Мы явно лучше знаем их словесность, чем они нашу. Этот диссонанс они и сами осознают и спрашивают: вот великая русская литература, мировой супербренд – но почему же ее не видно сегодня? Я молча улыбаюсь и пожимаю плечами – вопрос не ко мне.
А.Ч.: Кроме литературы, ты в последнее время активно занимаешься живописью. В разных, судя опять же по Фейсбуку, техниках. Я всегда, например, жалел, что не могу запечатлеть те образы, что приходят, но словесному описанию не поддаются.
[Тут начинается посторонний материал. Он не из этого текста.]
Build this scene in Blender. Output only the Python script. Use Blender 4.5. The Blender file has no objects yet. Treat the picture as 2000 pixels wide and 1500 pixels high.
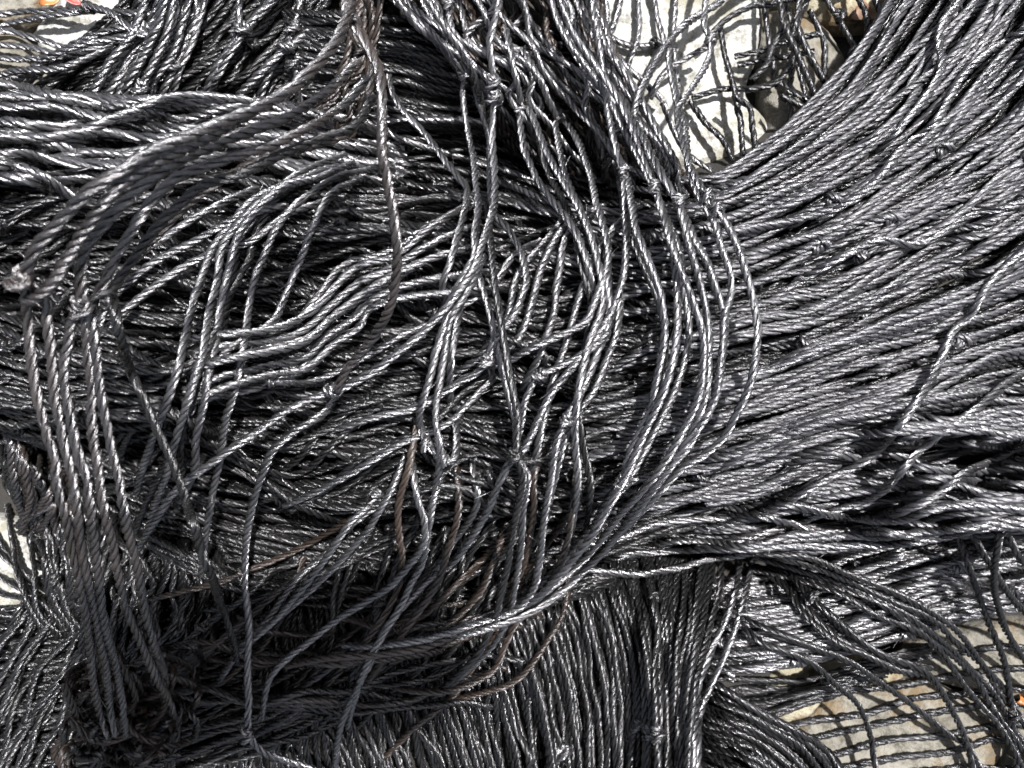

Что дает, позволяет тебе сделать живопись?
А. Н.-Л.: Для меня, наверное, важнее не образ, а энергия. Я вообще полагаю, что энергия – более фундаментальное понятие для искусства, нежели образ и все остальное. Хотя в эстетике эта категория до сих пор не разработана и лишь изредка используется в качестве метафоры. В живописи ты имеешь дело с конкретным и уникальным материальным объектом, с материей, с телесностью.
Кисть или мастихин продолжают твое тело, оно как бы прорастает в холст. Ты управляешь энергией самым непосредственным тактильным образом. В этом есть что-то эротическое. Поэзия нематериальна, ее нельзя потрогать, она не привязана к организму творца, к тому же у нее нет признака уникальности, единичности, она вне представлений об оригинале и копиях. Разве что авторская рукопись? Но смысл и ценность стихотворения – не в рукописи, конечно же. К тому же, живопись – это работа с пространством. Поэзия существует, разворачивается во времени, как и музыка. Поэт и музыкант подчиняет стихию времени. Живописец ищет ключи к тайнам пространства. А что есть творчество как не блуждание меж измерений?